65. There will no doubt be an impact upon his family, another matter which I am required to take into account. There is little evidence in relation to that. His wife and child remain living in Sydney and, as I understand it, rely on family to assist. His business was sold in June 2009 for $65,000. In terms of assessing the impact of the sentence on his family, I accept that his sentence may mean that they are never able to live together again as a family because he may be deported and his wife may not be in a position to return to Sri Lanka. However, this impact on his family is not of the exceptional type which would lead to a lower sentence than may otherwise be necessary.
66. In assessing his more general subjective circumstances, in addition to the background which I have already recited, I accept that he is a person who comes to court with no prior criminal convictions either here or in Sri Lanka. From a recitation of his own background as an adult in Sri Lanka and now in Australia, I accept that he has had a fairly difficult adult life. He is genuinely remorseful and contrite. His commission of this offence, it seems to me, represented a serious lapse in judgment motivated by a desire for financial gain, and his actions in going to the police represented his return to his normal good character and return to good judgment.
67. I have been referred, as I have said, to a number of cases decided in similar circumstances, including the decision of Cita v R (2001) 120 A Crim R 207, R v Disun (2003) 27 WAR 146 and R v Al Jenabi [2004] NTSC 44 and others. As I have already said, it seems to me that the most similar is R v Daoed except, the significance difference being, that this is a plea of guilty in which assistance has been given in circumstances where this offender is being sentenced for his involvement in the people smuggling of only twenty people and in which, fortunately, the ultimate circumstances were nowhere near as tragic as that which occurred in the SIEV X.
68. For all those reasons, I have come to the conclusion that an overall term of imprisonment of five and a half years is called for in this case.

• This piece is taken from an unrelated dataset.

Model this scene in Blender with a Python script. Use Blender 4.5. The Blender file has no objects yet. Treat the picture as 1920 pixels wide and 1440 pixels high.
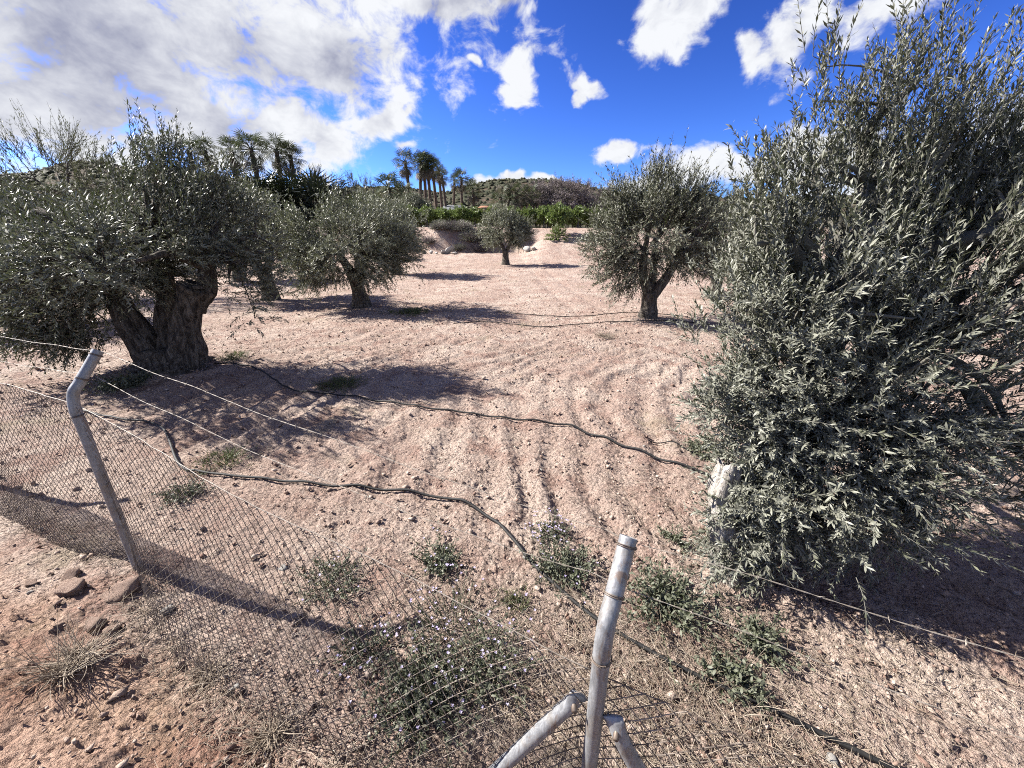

69. Had it not been for the mandatory sentencing provisions, I would have set a non-parole period of two years and nine months, that is, fifty per cent of the overall term. Although the normal division for Commonwealth offences a non-parole period between sixty to sixty-six per cent of the overall term, it seems to me that for a variety of reasons a lower non-parole period would have been appropriate. They are that this is his first time in gaol, and the fact that ultimately he will need a longer than normal period of supervision, hopefully in the community, to allow his reintegration. I am constrained, however, as a result of the mandatory sentencing provisions to a non-parole period of no less than three years. For that reason I make the following formal orders:
70. The prisoner is convicted. He is sentenced to a term of imprisonment of five and a half years commencing on 24 November 2009 and expiring on 23 April 2015. There will be a non-parole period of three years commencing on 24 November 2009 and expiring on 23 November 2012.
71. There will be a further order that there be no publication of the evidence given by the offender in closed court, nor any publication of the names of any persons mentioned by the offender during his evidence generally.